What about men’s sexuality? I’m certainly no novice to boy libido, in fact, I’m quite a fan of it. There is certainly a bell curve when it comes to visual stimulation, and porn does play a role in that, but I find it insulting to suggest that the ready availability of porn on the internet and sensual elements to pop culture have turned men into sex zombies. That sounds like catering to an extreme. Indeed, Carolyn uses serial-rapist Ted Bundy as a ready example of what happens to men when they get too engrossed in the porn culture. Come on, really? Even that controversial interview he gave in prison to James Dobson is considered highly improbable.¬†Researchers generally agree that Bundy’s sudden condemnation of pornography was one last manipulative attempt to forestall his execution by catering to Dobson’s agenda as a longtime anti-pornography advocate, telling him precisely what he wanted to hear.

My take on porn comes largely from the position of a woman who is not threatened or shamed through sexual expression. Porn certainly can give young men an unrealistically hyper version of what intimacy and sex is, but it can also be quite useful.
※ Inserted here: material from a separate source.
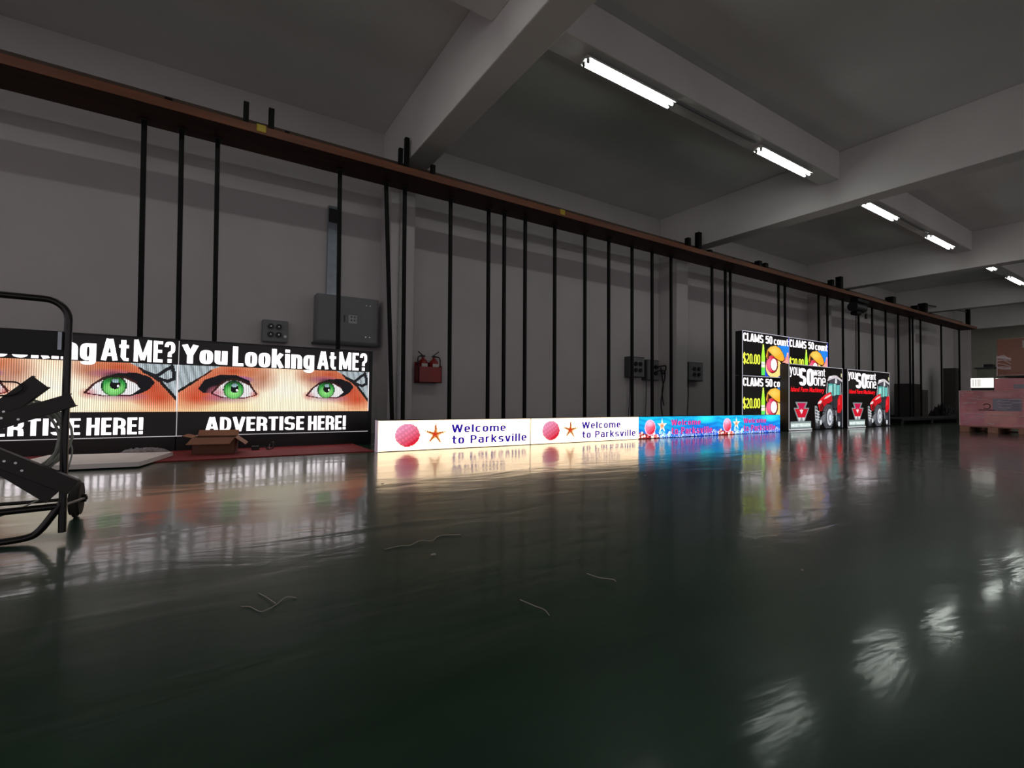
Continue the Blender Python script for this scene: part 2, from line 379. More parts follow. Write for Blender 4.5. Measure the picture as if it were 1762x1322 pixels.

I remember borrowing an old boyfriend’s laptop and finding a window full of tabs from a recent spank bank sojourn. My initial reaction was surprise (and amusement), but when I took a closer look, it gave me ample insight into his sexual fantasies and appetites.

While I agree with Carolyn that young girls should enjoy being young girls instead of trying to grow up too quickly, I think it’s silly to assume strict abstinence “education” will satisfy the curiosity of the adolescent mind. If anything, creating a taboo will only add kindling to the fire. It sure as Hell did for me.

I also somewhat agree with Carolyn about modesty, but for entirely different reasons. You generally will find me in what I call “comfortable chic” clothing. With the exception of my modeling lingerie and shoes, you’ll rarely find me in skin tight, ultra-short clothing. This is mainly because it’s just not comfortable for everyday wear. No one wants to have to trim their tampon strings so they don’t hang lower than your dress hem!

I also get hit on more than I would like, and if I dress like Jenna Jameson, this only happens more often. Situations like this usually involve me taking desperate measures to dissuade the interest, so I generally don’t dress my already heinously attractive body in such a way as to incite the passions of undesirable candidates. It just makes logical sense.

Carolyn fears that women are pressured to act more provocatively these days, because they think its required of them to get male attention. If this is the case, and men demand women to behave like porn stars in order to show them some love, why the Hell are they hitting on me at the laundromat when I haven’t showered and I’m wearing my sweat pants and $3 Hanes old man t-shirts? Thats unlike any freak show I’ve ever seen.

Maybe I’m just so conditioned by the culture that I don’t realize I’m actually turning heads with the way I separate my whites.

My argument is this: the problem is not the culture, its the perspective of an individual. While we may be impressionable, we still choose how we use or are used in sex.
I talk very candidly with male and female friends about sexual escapades without there being any expectation of me being promiscuous with them later. I give respect, and demand it in return.

If you don’t have self esteem and flash your tits to a camera to feel better about yourself, then that’s not good. However, if you flash your tits because you know everyone and their brother might want to fuck you, but it will only be a fantasy in their highlight reel because you have standards….well…that’s real feminism.